USING MULTIPLE CONCEPTUAL MODELS TO UNDERSTAND TRANSBOUNDARY GROUNDWATER FLOWS IN RED CLIFF RESERVATION, WI

Interactions between surface water and groundwater play a crucial role in water resources management. Understanding recharge dynamics in the vicinity of surface water bodies has important implications for stream ecology. A comprehensive approach is required to quantify recharge, defined as the entry of water into the saturated zone. The objective of this study is to investigate the transboundbary water impacts on groundwater-fed streams in Red Cliff reservation in northern Wisconsin under different recharge scenarios.

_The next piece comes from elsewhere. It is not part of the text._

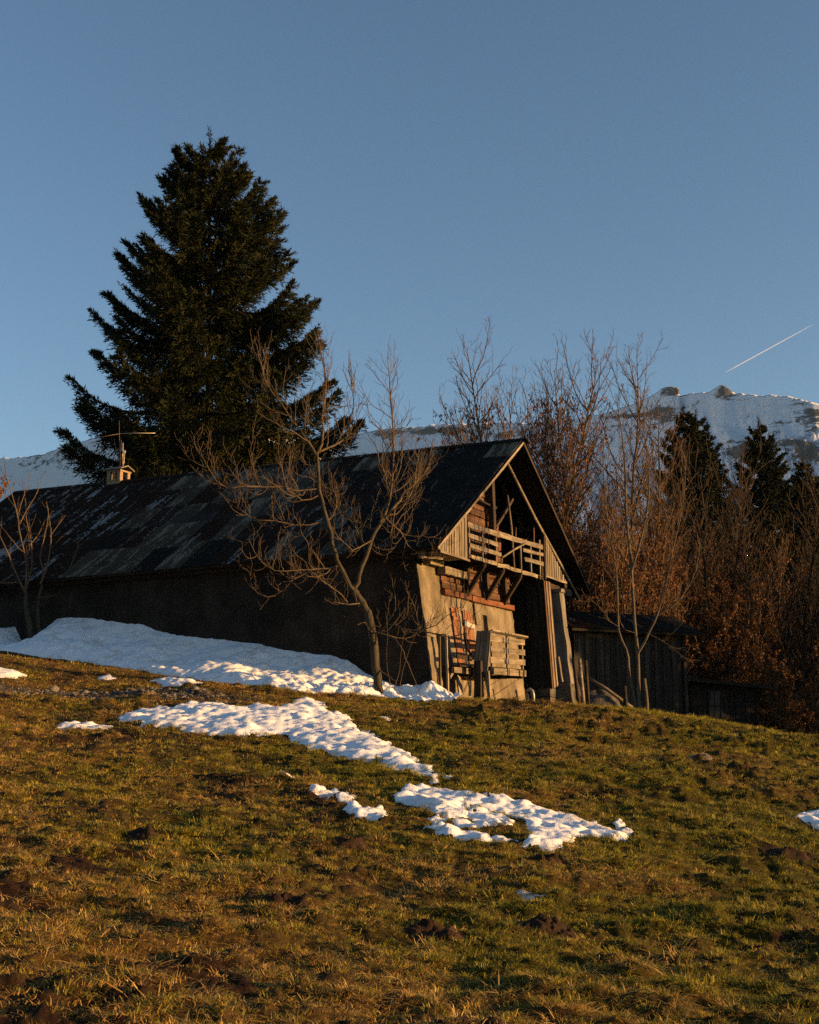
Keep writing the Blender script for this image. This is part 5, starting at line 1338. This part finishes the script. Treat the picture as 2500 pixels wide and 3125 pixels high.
def post(x, y, top, dx, r0, mat, label, ht=None):
    z = float(gz(x, y)) - .25
    o = pole('fence_post', [(x, y, z), (x + dx * .5, y, (z + top) / 2), (x + dx, y, top)], [r0 * 1.05, r0, r0 * .92], mat, None, 8, (x, y, z)); tag(o, label, 'post')
post(4.46, 32.0, 3.45, -.15, .055, M['dark_wood'], 'dark leaning fence post nearest the barn pillar')
post(4.53, 31.7, 3.42, -.10, .050, M['grey_board'], 'sunlit grey fence post leaning beside the dark one by the pillar')
post(4.72, 32.2, 3.40, -.06, .050, M['dark_wood'], 'dark upright fence post before the left end of the shed')
post(5.60, 31.6, 2.72, -.04, .060, M['shed_wood'], 'short fence post between the sloping pole and the pale tree stems')
o = pole('leaning_pole', [(4.72, 32.4, 2.97), (5.2, 32.3, 2.66), (5.86, 32.2, 2.16)], [.035, .045, .05], M['grey_board'], None, 8, (5.86, 32.2, 2.16)); tag(o, 'pale pole sloping down to the grass in front of the shed', 'pole')
def rock(name, c, sx, sy, sz, seed, mat, label, cat, n=14):
    th = np.linspace(0, 2 * np.pi, n, endpoint=False); ph = np.linspace(-.3, np.pi / 2, 8)
    T, P_ = np.meshgrid(th, ph); nn = 1 + .28 * fbm(np.cos(T) * 1.7 + 3, np.sin(T) * 1.7 + P_ * 2, seed, 3)
    V = np.stack([np.cos(T) * np.cos(P_) * sx * nn, np.sin(T) * np.cos(P_) * sy * nn, np.sin(P_) * sz * nn], -1).reshape(-1, 3)
    me = mesh_np(name, V, grid_faces(8, n, True), True); o = new_obj(name, me, mat); o.location = c
    if label: tag(o, label, cat)
    return o
rock('boulder', (5.05, 32.6, float(gz(5, 32.6)) - .05), .62, .45, .52, 3, M['rubble'], 'broad weathered boulder under the sloping pole', 'boulder', 22)
rock('stone_slab', (4.66, 32.5, float(gz(4.6, 32.5)) - .05), .14, .12, .62, 9, M['stone'], 'upright grey stone behind the leaning fence posts', 'stone')
rock('boulder', (4.95, 20.9, float(gz(4.95, 20.9)) - .06), .30, .22, .22, 14, M['stone'], 'half-buried stone in the grassy bank near the right edge', 'boulder', 18)
# bent pipe by the barn entrance
bp = BW(.02, 5.95, -3.78)
o = pole('bent_pipe', [(bp[0] - .08, bp[1], bp[2]), (bp[0] - .08, bp[1], bp[2] + .38), (bp[0] - .06, bp[1], bp[2] + .48), (bp[0], bp[1], bp[2] + .53), (bp[0] + .07, bp[1], bp[2] + .47), (bp[0] + .09, bp[1], bp[2] + .36), (bp[0] + .09, bp[1], bp[2])], [.05, .05, .05, .05, .05, .052, .055], M['zinc'], None, 10, tuple(bp))
tag(o, 'bent grey pipe standing at the foot of the gable wall', 'pipe')

# contrail
def contrail():
    a = px_dir(2215, 1136); b = px_dir(2482, 990); D = 4200
    pa = np.array([0, 0, CAM_Z]) + a / a[1] * D; pb = np.array([0, 0, CAM_Z]) + b / b[1] * D * 1.05
    m, nt, p = mat_base('ice_trail')
    p.inputs['Base Color'].default_value = (.9, .9, .9, 1); p.inputs['Roughness'].default_value = 1; p.inputs['Alpha'].default_value = .26
    o = pole('contrail', [pa + (pb - pa) * t for t in np.linspace(0, 1, 9)], [.7, 1.2, 1.4, 1.4, 1.4, 1.3, 1.1, .8, .3], m, None, 10, tuple(pa))
    tag(o, 'thin white contrail slanting across the sky above the mountain', 'contrail')
contrail()

# ------------------------------------------------------------------ meadow details
hills = [(-.95, 9.6, .17, .07, 'fresh brown molehill left of centre in the near meadow'), (.15, 9.0, .26, .075, 'dark brown molehill low in the middle of the near meadow'), (1.05, 9.35, .24, .05, 'broad flat patch of dug soil right of the dark molehill'),
         (1.3, 11.9, .26, .06, 'row of turned soil just below the ragged snow patch'), (-.55, 12.2, .22, .06, 'brown soil heap left below the ragged snow patch'),
         (4.0, 13.4, .34, .06, 'long dug soil heap near the right edge below the snow'), (-2.6, 12.4, .2, .06, 'brown soil heap in the left half of the meadow')]
for i, (x, y, r_, h_, lab) in enumerate(hills):
    n = 52; th = np.linspace(0, 2 * np.pi, n, endpoint=False); q = np.linspace(0, 1, 20)
    T, Q_ = np.meshgrid(th, q); rad = r_ * Q_ * (1 + .35 * fbm(np.cos(T) * 1.3 + i * 3, np.sin(T) * 1.3, 12, 3))
    X = x + rad * np.cos(T) * 1.2; Y = y + rad * np.sin(T)
    Z = gh(X, Y) + h_ * (1 - Q_ ** 2) ** 1.3 * (1 + .9 * fbm(X * 8, Y * 8, 14, 3)) + .06 * fbm(X * 20, Y * 20, 15, 3) * (1 - Q_) - .03 * Q_ ** 3
    V = np.stack([X - x, Y - y, Z - float(gz(x, y))], -1).reshape(-1, 3)
    o = new_obj('molehill', mesh_np('molehill', V, grid_faces(20, n, True), True), M['soil']); o.location = (x, y, float(gz(x, y))); tag(o, lab, 'molehill', 'soil heaps in the meadow')

def stone_stuff():
    r = np.random.default_rng(3); V = []; F = []; off = 0
    ico = np.array([(0, 0, 1), (.89, 0, .45), (.28, .85, .45), (-.72, .53, .45), (-.72, -.53, .45), (.28, -.85, .45), (.72, .53, -.45), (-.28, .85, -.45), (-.89, 0, -.45), (-.28, -.85, -.45), (.72, -.53, -.45), (0, 0, -1)])
    tri = np.array([(0, 1, 2), (0, 2, 3), (0, 3, 4), (0, 4, 5), (0, 5, 1), (1, 6, 2), (2, 7, 3), (3, 8, 4), (4, 9, 5), (5, 10, 1), (6, 7, 2), (7, 8, 3), (8, 9, 4), (9, 10, 5), (10, 6, 1), (11, 7, 6), (11, 8, 7), (11, 9, 8), (11, 10, 9), (11, 6, 10)])
    x = r.uniform(-11, -2.5, 9000); y = r.uniform(24.3, 28.5, 9000); g = cover(x, y)[2]
    k = r.random(9000) < g * .45; x = x[k]; y = y[k]; z = gh(x, y)
    for a, b, c in zip(x, y, z):
        s = .012 + .03 * r.random() ** 3; v = ico * (1 + r.uniform(-.3, .3, (12, 1))) * s * np.array([1.2, 1, .7]); V.append(v + np.array([a, b, c])); F.append(tri + off); off += 12
    o = new_obj('gravel', mesh_np('gravel', np.concatenate(V), np.concatenate(F), False), M['stone']); tag(o, 'grey gravel strewn along the worn track at the left', 'gravel', kind='stuff')
    for i, (sx, sy, s, lab) in enumerate(((-8.0, 27.4, .13, 'pale stone on the gravel near the left edge'), (-7.2, 27.1, .10, 'dark stone on the gravel right of the pale one'), (-4.6, 26.2, .08, 'small stone at the right end of the gravel'))):
        rock('track_stone', (sx, sy, float(gh(sx, sy))), s, s * .8, s * .8, 20 + i, M['stone'], lab, 'stone', 10)
stone_stuff()

# grass: tufts scattered over the meadow
def tuft(seed, n, Lr_, lean, wd, spread, flat=0.0):
    r = np.random.default_rng(seed); V = []; F = []; tone = []
    for i in range(n):
        a = r.uniform(0, 6.28); rad = spread * math.sqrt(r.random()); b = np.array([math.cos(a) * rad, math.sin(a) * rad, -.012])
        L = r.uniform(*Lr_); az = a + r.normal(0, .9); ln = abs(r.normal(lean, .35)); w = wd * r.uniform(.7, 1.3)
        h = np.array([math.cos(az), math.sin(az), 0]); sd = np.array([-h[1], h[0], 0]); k = len(V); tn = r.random()
        ang = .25 + .4 * ln
        p1 = b + L * .5 * (h * math.sin(ang) + np.array([0, 0, math.cos(ang)]) * (1 - flat)); ang2 = min(ang + ln, 2.0)
        p2 = p1 + L * .5 * (h * math.sin(ang2) + np.array([0, 0, math.cos(ang2)]) * (1 - flat))
        V += [b - sd * w, b + sd * w, p1 + sd * w * .8, p1 - sd * w * .8, p2]; F += [(k, k + 1, k + 2, k + 3), (k + 3, k + 2, k + 4)]; tone += [tn] * 5
    me = mesh('grass_tuft', V, F); at = me.attributes.new('tone', 'FLOAT', 'POINT'); at.data.foreach_set('value', np.array(tone, np.float32))
    return me
tcol = bpy.data.collections.new('grass_tufts')
specs = [(26, (.03, .075), 1.0, .0022, .06, 'green_grass', .15), (26, (.03, .095), 1.2, .0022, .08, 'green_grass', .3), (30, (.02, .06), .8, .0020, .07, 'green_grass', 0), (20, (.05, .14), 1.3, .0024, .08, 'green_grass', .25),
         (26, (.04, .10), 1.2, .0022, .08, 'dry_grass', .35), (26, (.05, .16), 1.4, .0020, .10, 'dry_grass', .55), (22, (.03, .08), 1.0, .0022, .07, 'dry_grass', .2),
         (8, (.10, .28), 1.4, .0030, .12, 'dry_grass', .8)]
for i, (n, Lr_, ln, w, sp_, mt, fl) in enumerate(specs):
    me = tuft(500 + i, n, Lr_, ln, w, sp_, fl); me.materials.append(M[mt])
    o = bpy.data.objects.new('tuft_%02d' % i, me); tcol.objects.link(o)
snow_polys = [SNOW[k_] for k_ in SNOW]
def scatter():
    r = np.random.default_rng(99); PX = []; PY = []
    for (r0, r1, dens) in ((4.0, 9, 620), (9, 13, 430), (13, 19, 250), (19, 26, 140), (26, 33, 95)):
        half = R(27 if r0 > 8 else 32); n = int(dens * half * (r1 * r1 - r0 * r0))
        a = r.uniform(-half, half, n); q = np.sqrt(r.uniform(r0 * r0, r1 * r1, n)); PX.append(q * np.sin(a)); PY.append(q * np.cos(a))
    x = np.concatenate(PX); y = np.concatenate(PY)
    g, s, v = cover(x, y); lump = fbm(x * 2.2, y * 1.9, 43, 3); keep = r.random(len(x)) > np.maximum(np.maximum(s * .82, v * .93), np.clip(.06 - .8 * lump, 0, .5))
    loc = np.stack([x - ORG[0], y - ORG[1]], -1); A_ = loc @ AV[:2]; G_ = loc @ GV[:2]
    keep &= ~((A_ > .2) & (G_ > -.2)); keep &= ~((G_ > -1.5) & (A_ > -.3) & (G_ < .6))
    for P_ in snow_polys:
        p = np.array(P_); bb = (x > p[:, 0].min()) & (x < p[:, 0].max()) & (y > p[:, 1].min()) & (y < p[:, 1].max())
        ii = np.nonzero(bb)[0]
        if len(ii): keep[ii] &= poly_sd(x[ii], y[ii], P_) < .03
    for (hx, hy, hr, hh, _) in hills: keep &= (np.hypot((x - hx) / 1.2, y - hy) > hr * .7) | (r.random(len(x)) < .12)
    x, y, g = x[keep], y[keep], g[keep]; n = len(x)
    z = gh(x, y); dist = np.hypot(x, y)
    isg = r.random(n) < .26 + .70 * g
    idx = np.where(isg, r.integers(0, 4, n), r.integers(4, 8, n)); idx = np.where(r.random(n) < .05, 7, idx)
    big = np.clip(fbm(x * 1.4, y * 1.4, 41, 3) + .1, 0, 1) + .9 * np.clip(fbm(x * 2.2, y * 1.9, 43, 3), 0, 1)
    sc = r.uniform(.50, 1.0, n) * (1 + .55 * big) * np.interp(dist, [5, 12, 20, 30], [.85, 1.0, 1.25, 1.5])
    me = bpy.data.meshes.new('grass'); me.vertices.add(n); me.vertices.foreach_set('co', np.stack([x, y, z], -1).astype(np.float32).ravel())
    at = me.attributes.new('rot', 'FLOAT_VECTOR', 'POINT'); at.data.foreach_set('vector', np.stack([r.normal(0, .18, n), r.normal(0, .18, n), r.uniform(0, 6.28, n)], -1).astype(np.float32).ravel())
    at = me.attributes.new('scl', 'FLOAT', 'POINT'); at.data.foreach_set('value', sc.astype(np.float32))
    at = me.attributes.new('idx', 'INT', 'POINT'); at.data.foreach_set('value', idx.astype(np.int32))
    me.update()
    o = new_obj('grass', me); tag(o, 'short winter pasture grass, green and straw-coloured, covering the slope', 'grass', kind='stuff')
    ng = bpy.data.node_groups.new('grass_scatter', 'GeometryNodeTree')
    ng.interface.new_socket('Geometry', in_out='INPUT', socket_type='NodeSocketGeometry'); ng.interface.new_socket('Geometry', in_out='OUTPUT', socket_type='NodeSocketGeometry')
    gi = ng.nodes.new('NodeGroupInput'); go = ng.nodes.new('NodeGroupOutput'); ip = ng.nodes.new('GeometryNodeInstanceOnPoints')
    ci = ng.nodes.new('GeometryNodeCollectionInfo'); ci.inputs['Collection'].default_value = tcol; ci.inputs['Separate Children'].default_value = True; ci.inputs['Reset Children'].default_value = True
    def na(nm, ty):
        a = ng.nodes.new('GeometryNodeInputNamedAttribute'); a.data_type = ty; a.inputs['Name'].default_value = nm
        return [s_ for s_ in a.outputs if s_.enabled and s_.name == 'Attribute'][0]
    ip.inputs['Pick Instance'].default_value = True
    ng.links.new(gi.outputs[0], ip.inputs['Points']); ng.links.new(ci.outputs[0], ip.inputs['Instance'])
    ng.links.new(na('idx', 'INT'), ip.inputs['Instance Index']); ng.links.new(na('rot', 'FLOAT_VECTOR'), ip.inputs['Rotation']); ng.links.new(na('scl', 'FLOAT'), ip.inputs['Scale'])
    ng.links.new(ip.outputs[0], go.inputs[0])
    md = o.modifiers.new('scatter', 'NODES'); md.node_group = ng
    print('tufts', n)
scatter()

# ------------------------------------------------------------------ air between here and the mountains
def haze():
    lo, hi = Vector((-1250, -720, -75)), Vector((950, 2950, 620))
    o = boxmesh('haze', lo, hi, None, None); m = bpy.data.materials.new('air'); m.use_nodes = True; nt = m.node_tree
    nt.nodes.remove(nt.nodes['Principled BSDF'])
    v = nt.nodes.new('ShaderNodeVolumePrincipled'); v.inputs['Color'].default_value = (.42, .68, 1.0, 1); v.inputs['Density'].default_value = .00004; v.inputs['Anisotropy'].default_value = .1
    nt.links.new(v.outputs[0], nt.nodes['Material Output'].inputs['Volume']); o.data.materials.append(m)
    tag(o, 'thin pale air paling the far mountains', 'haze', kind='stuff')
haze()
print('TRIS', sum(len(o.data.loop_triangles) or sum(len(p.vertices) - 2 for p in o.data.polygons) for o in {o.data.name: o for o in scene.objects if o.type == 'MESH'}.values()))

A modified Thornthwaite-Mather Soil-Water-Balance code (USGS, 2010) which takes spatially variable factors including climate, land cover and topography into consideration to estimate the spatially- variable recharge rate, is used in this study. The main objective of this study is to understand the probable extent of groundwater recharge areas that contribute to the streams of the Red Cliff Reservation. Stream baseflows and the water configuration can be estimated using the groundwater flow model developed using MODFLOW (Harbaugh, 2005; Harbaugh et al., 2000). Three groundwater models, forced by three conceptual models representing different assumptions about estimated recharge and aquifer hydrological properties, are calibrated through PEST (Doherty, 2010a, b) to obtain a plausible model with the best match between simulated observations (heads and stream flows) and corresponding field observations. Capture zones are then delineated by using backward transport of particles through numerical flow modeling with MODPATH (Pollock, 1994). Different conceptual models give similar range of recharge rate throughout the peninsula, while SWB-based recharge show a better estimation. The recharge at this site appears to be predominantly controlled by soil types and land cover. Existing high- capacity wells don’t impact streamflows or recharge to the Red Cliff reservation.